| Instruction |
Lift out, unaltered, the lines of the material below between the line holding "Recreate this scene" and the line holding "COL = SC.collection", counting both.

+++

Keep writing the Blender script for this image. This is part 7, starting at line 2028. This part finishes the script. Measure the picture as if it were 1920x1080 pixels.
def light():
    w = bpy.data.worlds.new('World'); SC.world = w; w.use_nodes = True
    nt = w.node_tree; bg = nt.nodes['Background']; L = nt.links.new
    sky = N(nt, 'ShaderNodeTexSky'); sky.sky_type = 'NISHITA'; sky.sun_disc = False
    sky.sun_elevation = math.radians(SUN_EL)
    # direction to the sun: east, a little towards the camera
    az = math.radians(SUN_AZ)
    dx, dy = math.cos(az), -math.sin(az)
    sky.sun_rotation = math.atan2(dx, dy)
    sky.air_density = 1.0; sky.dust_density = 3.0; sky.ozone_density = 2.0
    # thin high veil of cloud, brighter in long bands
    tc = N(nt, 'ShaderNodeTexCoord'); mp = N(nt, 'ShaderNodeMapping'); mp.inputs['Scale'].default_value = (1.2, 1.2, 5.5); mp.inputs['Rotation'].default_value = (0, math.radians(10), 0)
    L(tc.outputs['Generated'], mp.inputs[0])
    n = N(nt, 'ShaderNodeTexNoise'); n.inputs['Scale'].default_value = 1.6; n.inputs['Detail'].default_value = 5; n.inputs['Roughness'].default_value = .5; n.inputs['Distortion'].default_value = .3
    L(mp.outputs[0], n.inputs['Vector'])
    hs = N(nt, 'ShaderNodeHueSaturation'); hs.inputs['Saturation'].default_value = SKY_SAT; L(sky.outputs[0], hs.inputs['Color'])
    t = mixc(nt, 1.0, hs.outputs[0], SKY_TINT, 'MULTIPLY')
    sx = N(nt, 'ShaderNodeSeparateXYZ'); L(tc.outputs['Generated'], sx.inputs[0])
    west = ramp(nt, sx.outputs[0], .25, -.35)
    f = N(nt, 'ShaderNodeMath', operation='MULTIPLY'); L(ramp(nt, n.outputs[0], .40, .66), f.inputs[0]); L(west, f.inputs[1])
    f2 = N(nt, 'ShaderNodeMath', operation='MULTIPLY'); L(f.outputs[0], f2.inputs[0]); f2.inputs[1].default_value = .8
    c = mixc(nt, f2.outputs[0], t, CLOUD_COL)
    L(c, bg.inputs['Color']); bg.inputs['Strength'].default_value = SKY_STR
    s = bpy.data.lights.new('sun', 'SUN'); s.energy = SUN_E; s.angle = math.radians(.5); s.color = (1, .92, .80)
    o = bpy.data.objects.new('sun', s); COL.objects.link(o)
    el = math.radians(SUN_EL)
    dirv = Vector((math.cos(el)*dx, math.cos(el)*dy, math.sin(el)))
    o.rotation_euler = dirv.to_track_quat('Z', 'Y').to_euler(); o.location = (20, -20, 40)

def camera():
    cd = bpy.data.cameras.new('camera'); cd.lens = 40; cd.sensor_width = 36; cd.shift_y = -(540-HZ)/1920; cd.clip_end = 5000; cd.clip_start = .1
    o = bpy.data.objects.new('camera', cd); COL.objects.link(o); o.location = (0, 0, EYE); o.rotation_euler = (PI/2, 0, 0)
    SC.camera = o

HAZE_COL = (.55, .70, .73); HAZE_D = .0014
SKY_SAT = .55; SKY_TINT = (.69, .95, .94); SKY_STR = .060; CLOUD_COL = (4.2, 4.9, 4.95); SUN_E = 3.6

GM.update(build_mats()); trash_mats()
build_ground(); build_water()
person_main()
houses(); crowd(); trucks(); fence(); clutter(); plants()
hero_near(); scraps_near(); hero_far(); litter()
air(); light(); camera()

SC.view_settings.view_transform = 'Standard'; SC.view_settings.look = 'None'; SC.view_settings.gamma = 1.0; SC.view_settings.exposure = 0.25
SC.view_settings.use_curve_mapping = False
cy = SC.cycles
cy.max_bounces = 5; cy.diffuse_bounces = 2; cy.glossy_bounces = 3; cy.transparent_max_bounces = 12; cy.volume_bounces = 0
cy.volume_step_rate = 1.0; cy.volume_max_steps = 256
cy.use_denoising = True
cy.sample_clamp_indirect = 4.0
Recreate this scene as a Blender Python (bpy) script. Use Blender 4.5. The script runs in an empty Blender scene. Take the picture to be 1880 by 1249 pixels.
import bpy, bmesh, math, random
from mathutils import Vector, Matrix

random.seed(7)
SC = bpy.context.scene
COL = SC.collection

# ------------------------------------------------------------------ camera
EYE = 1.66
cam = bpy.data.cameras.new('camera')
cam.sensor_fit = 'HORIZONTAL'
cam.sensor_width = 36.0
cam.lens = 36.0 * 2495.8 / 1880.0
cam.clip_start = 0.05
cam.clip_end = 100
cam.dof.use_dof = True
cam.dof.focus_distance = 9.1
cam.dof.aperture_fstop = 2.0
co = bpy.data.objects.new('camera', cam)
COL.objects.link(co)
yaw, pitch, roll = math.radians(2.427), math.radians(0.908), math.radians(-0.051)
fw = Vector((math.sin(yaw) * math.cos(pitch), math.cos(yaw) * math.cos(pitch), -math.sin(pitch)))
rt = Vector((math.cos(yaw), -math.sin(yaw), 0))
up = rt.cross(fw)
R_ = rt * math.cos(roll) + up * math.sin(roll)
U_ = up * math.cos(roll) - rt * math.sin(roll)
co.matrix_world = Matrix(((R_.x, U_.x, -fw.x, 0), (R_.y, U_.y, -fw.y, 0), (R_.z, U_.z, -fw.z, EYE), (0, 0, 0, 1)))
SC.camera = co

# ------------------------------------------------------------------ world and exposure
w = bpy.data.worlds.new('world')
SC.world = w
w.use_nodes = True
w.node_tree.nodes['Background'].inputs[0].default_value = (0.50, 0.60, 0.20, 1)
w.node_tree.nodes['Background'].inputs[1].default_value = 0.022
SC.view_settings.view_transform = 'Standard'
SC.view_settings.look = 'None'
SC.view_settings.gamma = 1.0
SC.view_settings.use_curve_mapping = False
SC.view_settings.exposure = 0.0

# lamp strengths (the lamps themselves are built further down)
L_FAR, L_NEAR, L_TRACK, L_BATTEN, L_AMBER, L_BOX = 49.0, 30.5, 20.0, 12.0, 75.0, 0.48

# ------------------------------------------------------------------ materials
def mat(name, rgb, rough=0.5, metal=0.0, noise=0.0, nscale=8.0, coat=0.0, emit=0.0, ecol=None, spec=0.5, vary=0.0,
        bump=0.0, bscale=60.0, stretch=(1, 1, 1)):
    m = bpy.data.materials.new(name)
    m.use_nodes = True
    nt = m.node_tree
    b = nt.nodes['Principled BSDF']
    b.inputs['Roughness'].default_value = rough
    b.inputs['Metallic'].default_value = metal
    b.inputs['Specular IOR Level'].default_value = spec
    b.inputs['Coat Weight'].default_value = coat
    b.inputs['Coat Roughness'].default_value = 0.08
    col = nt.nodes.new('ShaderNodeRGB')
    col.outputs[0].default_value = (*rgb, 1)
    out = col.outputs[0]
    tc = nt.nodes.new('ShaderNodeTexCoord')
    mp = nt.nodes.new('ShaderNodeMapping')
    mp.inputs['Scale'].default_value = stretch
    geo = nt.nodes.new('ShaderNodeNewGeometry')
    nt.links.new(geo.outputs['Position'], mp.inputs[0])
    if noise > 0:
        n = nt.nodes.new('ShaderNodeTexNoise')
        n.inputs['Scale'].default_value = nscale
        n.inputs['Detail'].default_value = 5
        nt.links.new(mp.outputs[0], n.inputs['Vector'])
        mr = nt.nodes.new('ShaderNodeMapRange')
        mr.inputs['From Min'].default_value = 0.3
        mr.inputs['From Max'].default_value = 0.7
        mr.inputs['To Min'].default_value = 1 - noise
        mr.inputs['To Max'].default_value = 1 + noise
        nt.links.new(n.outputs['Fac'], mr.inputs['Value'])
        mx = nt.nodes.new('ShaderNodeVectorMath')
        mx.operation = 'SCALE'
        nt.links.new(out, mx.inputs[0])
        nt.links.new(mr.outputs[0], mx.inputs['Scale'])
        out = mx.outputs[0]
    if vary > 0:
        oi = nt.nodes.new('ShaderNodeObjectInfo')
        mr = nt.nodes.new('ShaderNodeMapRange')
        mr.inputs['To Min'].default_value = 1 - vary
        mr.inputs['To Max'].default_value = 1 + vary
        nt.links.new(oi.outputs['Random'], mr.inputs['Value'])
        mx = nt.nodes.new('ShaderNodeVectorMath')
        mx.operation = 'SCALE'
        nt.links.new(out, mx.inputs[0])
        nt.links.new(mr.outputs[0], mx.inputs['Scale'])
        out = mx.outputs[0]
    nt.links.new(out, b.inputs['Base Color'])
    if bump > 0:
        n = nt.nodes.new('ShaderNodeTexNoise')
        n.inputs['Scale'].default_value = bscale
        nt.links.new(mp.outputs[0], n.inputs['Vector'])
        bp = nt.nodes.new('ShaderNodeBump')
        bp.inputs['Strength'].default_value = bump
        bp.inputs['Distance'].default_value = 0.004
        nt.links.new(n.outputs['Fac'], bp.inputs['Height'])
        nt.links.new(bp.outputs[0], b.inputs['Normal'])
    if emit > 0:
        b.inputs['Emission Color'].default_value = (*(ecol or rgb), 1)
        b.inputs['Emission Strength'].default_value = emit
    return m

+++

| Solution below |
Recreate this scene as a Blender Python (bpy) script. Use Blender 4.5. The script runs in an empty Blender scene. Take the picture to be 1880 by 1249 pixels.
import bpy, bmesh, math, random
from mathutils import Vector, Matrix

random.seed(7)
SC = bpy.context.scene
COL = SC.collection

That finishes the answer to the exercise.